Impressive episode: The Hammurabi’s Code, the documentation of the legal system of the Babylonian Empire defining what is justice and how the social order should function. Many laws written there sounds interesting to modern us. One is written: “If a superior man strikes a woman of superior class and thereby causes her to miscarry her fetus, he shall weigh and deliver ten shekels of silver for her fetus.” Many more will shake your understanding of the world.
Never Let Me Go, by Kazuo Ishiguro. I initially chose his book because he became a Nobel author in 2017, and it did not disappoint me. Cloning is a tricky topic not so many authors successfully made a good fictional book out of it; however, Kazuo Ishiguro has raised moral lesson of how young people make their way to live out of what they are offered. Meanwhile, though Kazuo Ishiguro is a British author, Never Let Me Go is at a slow pace which I often see in the common Japanese style of writing. I have no idea why, but I stopped at the mid of the book and move to its movie version since the first haft of the book is pretty descriptive (It may happen to those fans of thrilling detective novels such as Dan Brown’s ones like me). Anyway, the emotive film melted my heart and gave me the motivation to finish the book.
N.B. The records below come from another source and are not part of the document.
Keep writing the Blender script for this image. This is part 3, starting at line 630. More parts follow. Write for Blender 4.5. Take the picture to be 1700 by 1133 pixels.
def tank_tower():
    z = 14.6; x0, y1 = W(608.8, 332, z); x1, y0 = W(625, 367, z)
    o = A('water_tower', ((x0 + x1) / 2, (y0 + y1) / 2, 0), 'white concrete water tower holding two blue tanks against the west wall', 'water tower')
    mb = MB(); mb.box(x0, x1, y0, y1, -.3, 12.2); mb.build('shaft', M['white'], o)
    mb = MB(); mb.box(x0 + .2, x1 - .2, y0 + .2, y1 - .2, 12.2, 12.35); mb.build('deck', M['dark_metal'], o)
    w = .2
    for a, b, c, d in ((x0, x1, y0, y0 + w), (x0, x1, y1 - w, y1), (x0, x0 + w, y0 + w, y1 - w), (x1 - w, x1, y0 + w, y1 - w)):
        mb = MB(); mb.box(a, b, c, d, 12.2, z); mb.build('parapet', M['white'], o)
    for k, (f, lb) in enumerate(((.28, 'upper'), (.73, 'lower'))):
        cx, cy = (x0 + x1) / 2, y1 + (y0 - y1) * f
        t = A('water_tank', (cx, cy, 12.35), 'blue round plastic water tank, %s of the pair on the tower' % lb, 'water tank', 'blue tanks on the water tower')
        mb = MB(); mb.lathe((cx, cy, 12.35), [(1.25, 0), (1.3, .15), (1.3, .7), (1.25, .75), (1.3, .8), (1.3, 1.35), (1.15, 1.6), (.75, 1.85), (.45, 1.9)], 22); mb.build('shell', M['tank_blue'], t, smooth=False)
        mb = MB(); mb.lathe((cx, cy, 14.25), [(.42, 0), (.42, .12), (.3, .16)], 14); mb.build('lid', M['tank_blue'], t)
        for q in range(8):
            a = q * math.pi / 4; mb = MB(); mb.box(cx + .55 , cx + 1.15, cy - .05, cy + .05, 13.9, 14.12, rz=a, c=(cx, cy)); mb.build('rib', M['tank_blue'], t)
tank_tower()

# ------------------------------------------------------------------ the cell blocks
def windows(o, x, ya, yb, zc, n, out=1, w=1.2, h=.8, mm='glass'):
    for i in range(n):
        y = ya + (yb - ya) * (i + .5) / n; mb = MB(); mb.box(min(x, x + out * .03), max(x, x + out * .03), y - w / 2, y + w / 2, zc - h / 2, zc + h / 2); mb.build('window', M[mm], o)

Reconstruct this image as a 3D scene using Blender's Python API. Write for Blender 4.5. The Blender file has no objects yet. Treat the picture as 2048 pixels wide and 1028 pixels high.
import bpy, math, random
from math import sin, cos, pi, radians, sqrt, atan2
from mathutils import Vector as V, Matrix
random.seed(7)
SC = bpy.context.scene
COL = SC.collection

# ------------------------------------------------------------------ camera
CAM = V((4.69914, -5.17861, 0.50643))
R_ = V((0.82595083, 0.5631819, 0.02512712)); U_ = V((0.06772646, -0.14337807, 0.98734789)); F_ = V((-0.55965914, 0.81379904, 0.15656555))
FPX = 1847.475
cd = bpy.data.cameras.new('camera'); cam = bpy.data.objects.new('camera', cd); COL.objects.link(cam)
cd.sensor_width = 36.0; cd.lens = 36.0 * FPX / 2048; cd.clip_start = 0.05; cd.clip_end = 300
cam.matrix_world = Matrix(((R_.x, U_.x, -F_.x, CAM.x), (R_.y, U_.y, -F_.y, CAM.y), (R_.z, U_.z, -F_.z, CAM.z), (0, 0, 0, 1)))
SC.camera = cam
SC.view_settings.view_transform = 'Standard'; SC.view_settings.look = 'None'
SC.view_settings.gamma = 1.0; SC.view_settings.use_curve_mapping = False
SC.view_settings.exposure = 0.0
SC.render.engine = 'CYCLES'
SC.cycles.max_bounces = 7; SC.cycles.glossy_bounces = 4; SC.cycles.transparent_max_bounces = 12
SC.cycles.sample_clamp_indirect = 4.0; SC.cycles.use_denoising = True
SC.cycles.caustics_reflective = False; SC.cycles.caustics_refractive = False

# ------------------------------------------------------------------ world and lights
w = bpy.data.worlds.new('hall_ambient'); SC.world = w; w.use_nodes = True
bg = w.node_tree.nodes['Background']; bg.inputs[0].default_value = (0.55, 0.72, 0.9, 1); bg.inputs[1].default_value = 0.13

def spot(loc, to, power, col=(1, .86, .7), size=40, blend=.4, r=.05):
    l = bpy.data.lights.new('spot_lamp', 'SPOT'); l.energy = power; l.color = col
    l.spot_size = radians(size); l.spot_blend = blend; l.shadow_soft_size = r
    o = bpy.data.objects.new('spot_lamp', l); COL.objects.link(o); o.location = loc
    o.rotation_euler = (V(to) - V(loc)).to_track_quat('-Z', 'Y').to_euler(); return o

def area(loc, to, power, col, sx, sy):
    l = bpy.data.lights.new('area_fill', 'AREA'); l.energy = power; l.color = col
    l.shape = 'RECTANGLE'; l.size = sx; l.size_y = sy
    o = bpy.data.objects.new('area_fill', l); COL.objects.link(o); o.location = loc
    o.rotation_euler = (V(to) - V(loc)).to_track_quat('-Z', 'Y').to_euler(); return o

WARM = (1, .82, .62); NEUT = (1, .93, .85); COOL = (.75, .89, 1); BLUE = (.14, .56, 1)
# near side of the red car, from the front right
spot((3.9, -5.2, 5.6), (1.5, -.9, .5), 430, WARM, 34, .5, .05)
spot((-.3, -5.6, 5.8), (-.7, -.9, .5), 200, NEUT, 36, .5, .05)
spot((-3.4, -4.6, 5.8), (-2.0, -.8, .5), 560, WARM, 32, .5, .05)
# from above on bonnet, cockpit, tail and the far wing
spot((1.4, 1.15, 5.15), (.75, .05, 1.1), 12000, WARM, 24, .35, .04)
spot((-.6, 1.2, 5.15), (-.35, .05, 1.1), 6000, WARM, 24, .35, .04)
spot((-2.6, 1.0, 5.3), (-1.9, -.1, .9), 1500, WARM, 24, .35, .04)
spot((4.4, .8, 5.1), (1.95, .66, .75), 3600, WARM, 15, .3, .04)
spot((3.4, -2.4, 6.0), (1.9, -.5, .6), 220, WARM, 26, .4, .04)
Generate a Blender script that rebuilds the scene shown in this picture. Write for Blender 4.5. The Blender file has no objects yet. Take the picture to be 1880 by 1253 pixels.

Impressive episode: The book left me in a subtle mood. I started having a question of what I am doing and where I am going. Am I walking on a fixed route made out of whatever on offer? The story is about cloning and being cloned, but it is not eerie. It makes me want to try screaming, partying, having sex, etc. I might wake up a morning bursting into tears and regretting of what I could have been.
Bad Blood by John Carreyrou. A thrilling real-world example of Silicon Valley’s modern startup behind who clandestine secrets pushed its failed invention to 9 billion-dollar estimated value. This is my first non-fiction startup book I found related materials on Youtube. I often checked what the book narrates with recorded interviews, pictures and TV channels and they never stopped surprising me because of Elizabeth’s (the company’s CEO) charisma and unique self-confidence. The story is so authentic that I don’t want to reveal the plot in details; you should read yourselves enjoy multibillion-dollar tricks, lies, and deception. It is an open-eyes story who I had never believe happened. Highly recommended to people curious about the dark side behind lucrative Silicon Valley and young entrepreneurs to avoid falling in the same trap of mind.